On Dec 30, 2011, at 8:24 AM, Lamar Owen wrote:

> On Tuesday, December 27, 2011 10:13:12 PM Bennett Haselton wrote:
>> Roughly what percent of the time is there such an unpatched exploit in the
>> wild, so that the machine can be hacked by someone keeping up with the
>> exploits?  
> 
> While I did reply elsewhere in the thread, I want to address this 
> specifically.
> 
> I can give you a percentage number very easily.  The answer is 100%.  There 
> is always an unpatched exploit in the wild; just because it's not been found 
> by the upstream vendor (and by extension the CentOS project) doesn't mean 
> it's not being used in the wild.  I would hazard to say the risk from an 
> unknown, but used, exploit is far greater than the 'window of opportunity' 
> exploits you seem to be targeting.
> 
> I would also hazard to say that it would be similar in risk to 'window of 
> opportunity' exploit timing in the Windows world; not because the OS's are 
> similar in terms of security but because 'window of opportunity' exploit 
> timing is the same regardless of the general security of the OS.  And I think 
> studies of 'window of opportunity' exploits have been done and are publicly 
> available.
> 
> I say this after having performing a risk assessment of our infrastructure 
> myself, incidentally. It's not a matter of 'if' you will be hacked, but 
> 'when,' and this is being acknowledged in high-level security circles.
> 
> So you plan your high-availability solution accordingly, and plan for outages 
> due to security issues just like you'd plan for network or power outages.  

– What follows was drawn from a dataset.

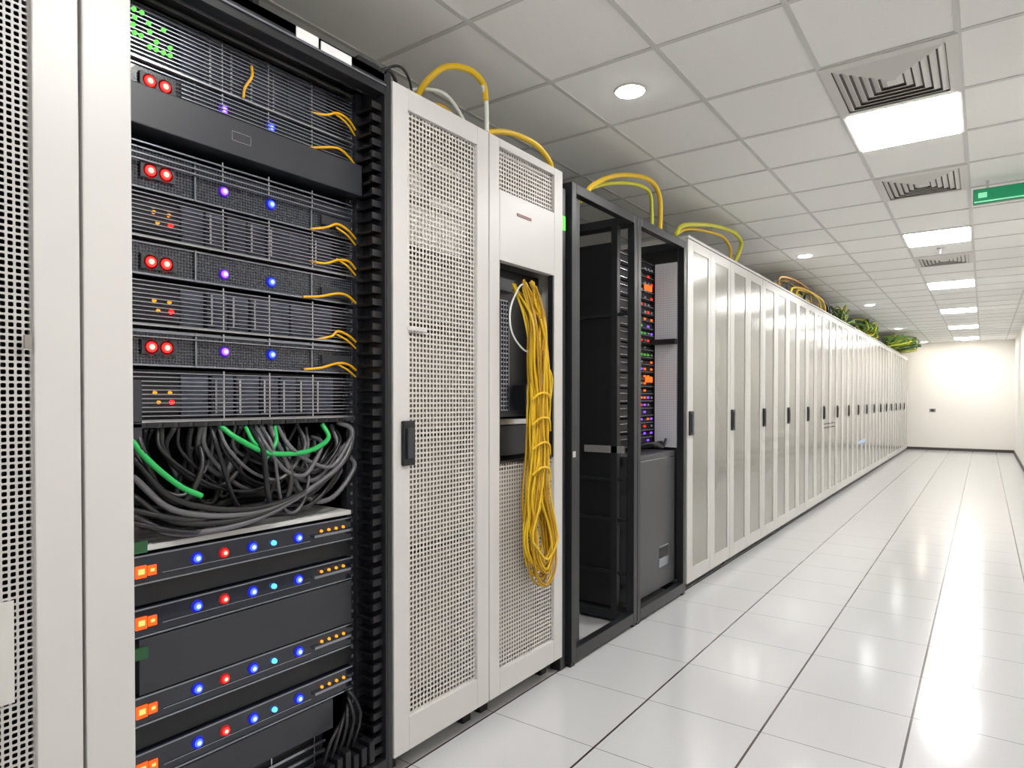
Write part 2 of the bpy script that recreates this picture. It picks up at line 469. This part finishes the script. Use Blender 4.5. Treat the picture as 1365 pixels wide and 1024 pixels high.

> This is becoming standard operating procedure in many places.
----
to reiterate my thoughts... I still don't understand the logic of the list 
indulging the OP's rampant speculation of various causes when his first action 
was to eliminate all possibility to find out what actually happened. 

An apt analogy is to find out that your horses have been stolen so you burn 
down the barn where they were kept, drag the ground to remove all evidence of 
footprints & tire tracks and then decide that you want to figure out how the 
thieves got in and made away with your horses.